At present Proton as an independent car company looks very shaky, with little direct foreign investment on the horizon. The oft touted possibility of creating the exportable 'Islamic Car' is as 'idealistic', unlikely and remote as ever since plainly other Muslim countries like Iran, Morocco, Turkey, Pakistan and Uzbekhistan plainly have car-making ambitions of their own via the more stable route of using western partners. Domestically, Western and Asian VMs operate freely in the domestic market and have to a point carved-up the segments for themselves. Thus the only viable route forward is courting of the new automakers, promoting the country's long association with, and high population-mix, of ethnic Chinese & Indian Malays. Although they personally have less political weight than the more priveliged indigenous Malays, they would act as front-men to bolster cross-border relations.

Many will say the die has been set (forgive the manufacturing pun) and what we are witnessing is Proton's metamorphosis (possible death and rebirth) as a very different entity. That process of change will take time, and Proton management are in the process of best managing that change:

a. forging links with future business partners
b. endeavouring to utilise its current vehicle range as an intermediatory instrument
c. assisting newcomers to bring cars to their own market
d. laying the foundations for what could essentially be B2B contract supply of products & services.

The most interesting proposition, to sensitive to formally air, is perhaps the wholesale divestment of Proton to a Chinese or Indian player, a firm looking for geographic expansion, immediate access to market and a sizeable slice of TIV (like Proton's 23%...remember that's better than Ford, GM or Chrysler's own domestic slice).

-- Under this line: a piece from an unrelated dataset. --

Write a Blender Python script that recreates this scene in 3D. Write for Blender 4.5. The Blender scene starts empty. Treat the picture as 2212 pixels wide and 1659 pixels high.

The stumbling block to such a radical direction may be the close-knit culture and interests of Malaysian government, finance and commerce who are both politically tied to Proton (in the interest of votes) and have major commercial interests in parts and distribution. But that's not to say that further examination of the transformation process is not warranted. If there's greater value-creation 'angle' to be extracted the powers that be will undoubtedly have open minds.

But given the export 'isolated' geographic location of Malysia relative to the heart of Asia, its industrial cost-base, the country's lack of a true engineering skills-base, the limited opportunity as the Muslim Car and critically the very directed flow of Automotive Asia-Pacific investment, the odds look - at a first glance at least - presently unfortunately appear stacked against it.

The government does indeed have a hard task on its hands. It's given Proton a few more years to find a viable survival plan, thereafter (it says) there are no promises. We believe that if there is no credible 3rd party interest in a JV and the China/India supply strategy doesn't grow, that the Malays may not have an alternative but to amalgamate Proton with Perodua to theoretically create an effectively nationalised body to maintain the the momentum in what is a very important contributor to the national budget and perhaps seek new opportunities as a bigger, better and far more cost-efficient 'national conglomerate'.